Justice Antonin Scalia: . "Reading the Second Amendment as protecting only the right to “keep and bear Arms” in an organized militia therefore fits poorly with the operative clause’s description of the holder of that right as “the people”. (or so he said)Justice John Paul Stevens: writing for the 4 dissenters:
"When each word in the text is given full effect, the Amendment is most naturally read to secure to the people a right to use and possess arms in conjunction with service in a well-regulated militia. So far as appears, no more than that was contemplated. "

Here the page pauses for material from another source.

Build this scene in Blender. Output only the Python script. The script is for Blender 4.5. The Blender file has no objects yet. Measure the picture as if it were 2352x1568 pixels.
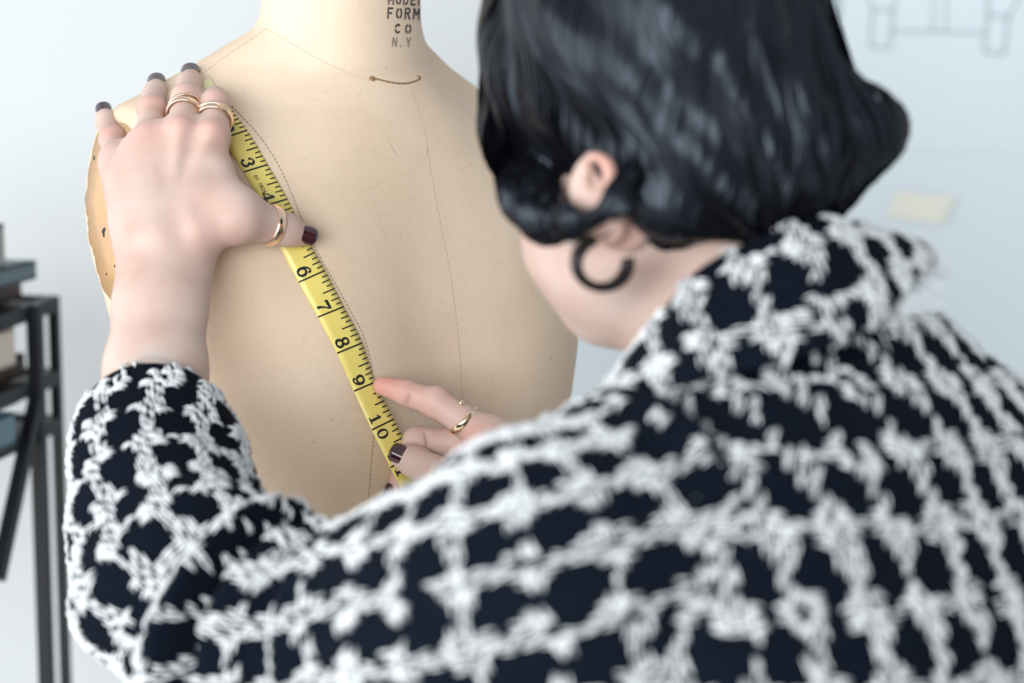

It should be obvious that there is significant disagreement within the Court on the issue, and the NRA got its way by 1 vote. Of course that's the way USSC works, but the issues may (one hopes) be revisited in time. The principle was extended to the states in McDonald v. Chicago, 561 US 3025 (2010), another a landmark (5/4) decision of the Supreme Court of the United States that determined whether the Second Amendment applies to the individual states. The Court held that the right of an individual to "keep and bear arms" protected by the Second Amendment is incorporated by the Due Process Clause of the Fourteenth Amendment and applies to the states. The decision cleared up the uncertainty left in the wake of District of Columbia v. Heller as to the scope of gun rights in regard to the states. The implication in McDonald is that States are powerless to pass laws restricting handgun ownership!
And there you have it, laid out and decided by a one vote margin on a court dominated by Reagan and Bush appointees. Just remember, it was the USSC who ruled segregation legal in Plessy V. Ferguson, and we know how that worked out! So load 'em up, boys while you can. How many more must die?